# What needs to be done:
Output every entry exactly as written.
** START Material for this exercise **
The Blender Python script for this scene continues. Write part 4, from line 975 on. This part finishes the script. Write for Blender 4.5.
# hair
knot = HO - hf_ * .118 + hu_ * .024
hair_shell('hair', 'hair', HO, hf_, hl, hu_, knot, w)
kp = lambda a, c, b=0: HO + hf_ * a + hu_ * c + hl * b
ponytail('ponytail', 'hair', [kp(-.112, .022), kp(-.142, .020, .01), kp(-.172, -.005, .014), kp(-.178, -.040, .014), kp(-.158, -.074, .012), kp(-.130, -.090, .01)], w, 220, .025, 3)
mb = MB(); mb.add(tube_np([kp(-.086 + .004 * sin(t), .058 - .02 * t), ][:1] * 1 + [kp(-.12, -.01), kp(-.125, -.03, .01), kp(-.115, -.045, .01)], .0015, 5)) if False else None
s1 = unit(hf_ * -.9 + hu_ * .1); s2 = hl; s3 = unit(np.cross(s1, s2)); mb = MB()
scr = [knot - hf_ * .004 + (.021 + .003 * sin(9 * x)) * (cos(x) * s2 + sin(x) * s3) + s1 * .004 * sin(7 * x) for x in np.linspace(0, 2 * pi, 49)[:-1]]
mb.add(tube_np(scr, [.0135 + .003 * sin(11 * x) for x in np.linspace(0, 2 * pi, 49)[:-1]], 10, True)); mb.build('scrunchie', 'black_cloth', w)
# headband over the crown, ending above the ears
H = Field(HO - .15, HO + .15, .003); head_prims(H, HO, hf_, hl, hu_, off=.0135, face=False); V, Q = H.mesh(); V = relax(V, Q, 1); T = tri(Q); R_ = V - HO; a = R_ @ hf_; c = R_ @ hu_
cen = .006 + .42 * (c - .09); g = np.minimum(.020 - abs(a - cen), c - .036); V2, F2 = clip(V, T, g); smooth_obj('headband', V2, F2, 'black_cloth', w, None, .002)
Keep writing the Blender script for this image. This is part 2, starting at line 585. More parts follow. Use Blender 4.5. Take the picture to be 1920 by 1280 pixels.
** END Material for this exercise **
# Solution for this problem:
The Blender Python script for this scene continues. Write part 4, from line 975 on. This part finishes the script. Write for Blender 4.5.
# hair
knot = HO - hf_ * .118 + hu_ * .024
hair_shell('hair', 'hair', HO, hf_, hl, hu_, knot, w)
kp = lambda a, c, b=0: HO + hf_ * a + hu_ * c + hl * b
ponytail('ponytail', 'hair', [kp(-.112, .022), kp(-.142, .020, .01), kp(-.172, -.005, .014), kp(-.178, -.040, .014), kp(-.158, -.074, .012), kp(-.130, -.090, .01)], w, 220, .025, 3)
mb = MB(); mb.add(tube_np([kp(-.086 + .004 * sin(t), .058 - .02 * t), ][:1] * 1 + [kp(-.12, -.01), kp(-.125, -.03, .01), kp(-.115, -.045, .01)], .0015, 5)) if False else None
s1 = unit(hf_ * -.9 + hu_ * .1); s2 = hl; s3 = unit(np.cross(s1, s2)); mb = MB()
scr = [knot - hf_ * .004 + (.021 + .003 * sin(9 * x)) * (cos(x) * s2 + sin(x) * s3) + s1 * .004 * sin(7 * x) for x in np.linspace(0, 2 * pi, 49)[:-1]]
mb.add(tube_np(scr, [.0135 + .003 * sin(11 * x) for x in np.linspace(0, 2 * pi, 49)[:-1]], 10, True)); mb.build('scrunchie', 'black_cloth', w)
# headband over the crown, ending above the ears
H = Field(HO - .15, HO + .15, .003); head_prims(H, HO, hf_, hl, hu_, off=.0135, face=False); V, Q = H.mesh(); V = relax(V, Q, 1); T = tri(Q); R_ = V - HO; a = R_ @ hf_; c = R_ @ hu_
cen = .006 + .42 * (c - .09); g = np.minimum(.020 - abs(a - cen), c - .036); V2, F2 = clip(V, T, g); smooth_obj('headband', V2, F2, 'black_cloth', w, None, .002)
Keep writing the Blender script for this image. This is part 2, starting at line 585. More parts follow. Use Blender 4.5. Take the picture to be 1920 by 1280 pixels.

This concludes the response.